Derivatives are often used for hedging, speculation or arbitrage. Investment companies can face some risks when an employee who has a mandate to hedge or to look for arbitrage opportunities may overestimate his capabilities and become a speculator. In 2000 Jerome Kerviel became a member of Societe General (SocGen) and started working in the compliance area. After 5 years he was promoted and became a junior trader in the bank’s Delta One products team. Mostly Kerviel traded equity indices such as the Euro Stoxx 50, German DAX index and French CAC 40. He had to concentrate on search of arbitrage opportunities. Arbitrage often arises if equity index future prices were not consistent with the prices of the shares constituting the index or if a futures contract on an equity index has been trading for different prices on two different exchanges.
Kerviel’s knowledge of the bank’s procedure helped him to create an appearance that he was working with arbitrage opportunities, while most of his work was to speculate. He had large bets in the trend in which the indices would move, and tried to look like he was hedged by creating fictitious trades. At the end of his trader’s career he had tens of millions of Euros of unhedged positions.
Finally in 2008, his speculative trading was revealed. SocGen had loss of more than 4,9 billion Euros from his unauthorized trading. At that time it was the biggest loss created by speculative and fraudulent activity in the history of time.

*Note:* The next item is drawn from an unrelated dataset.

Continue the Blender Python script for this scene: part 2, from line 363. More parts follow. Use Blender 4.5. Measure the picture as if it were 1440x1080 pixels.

Looking backwards through the history there have been more fraudulent activities with spectacular losses. In 1990s, Barings Bank had an employee, Nick Leeson, who worked in very similar position as Jerome Kerviel. His job was to look for arbitrage positions at Nikkei 225 futures quotes in Osaka and Singapore. However, he found a way to make huge bets in the direction of the Nikkei 225 using options and futures. His actions caused a loss of more than $1 billion as well as destroyed Barings Bank. In 2002, Allied Irish Bank revealed John Rusnak’s unauthorized foreign exchange trading with a loss of $700 millions. Consequences of such risky unauthorized trading are always very painful and it is very important to define unambiguous limits for traders and then monitor their actions very carefully.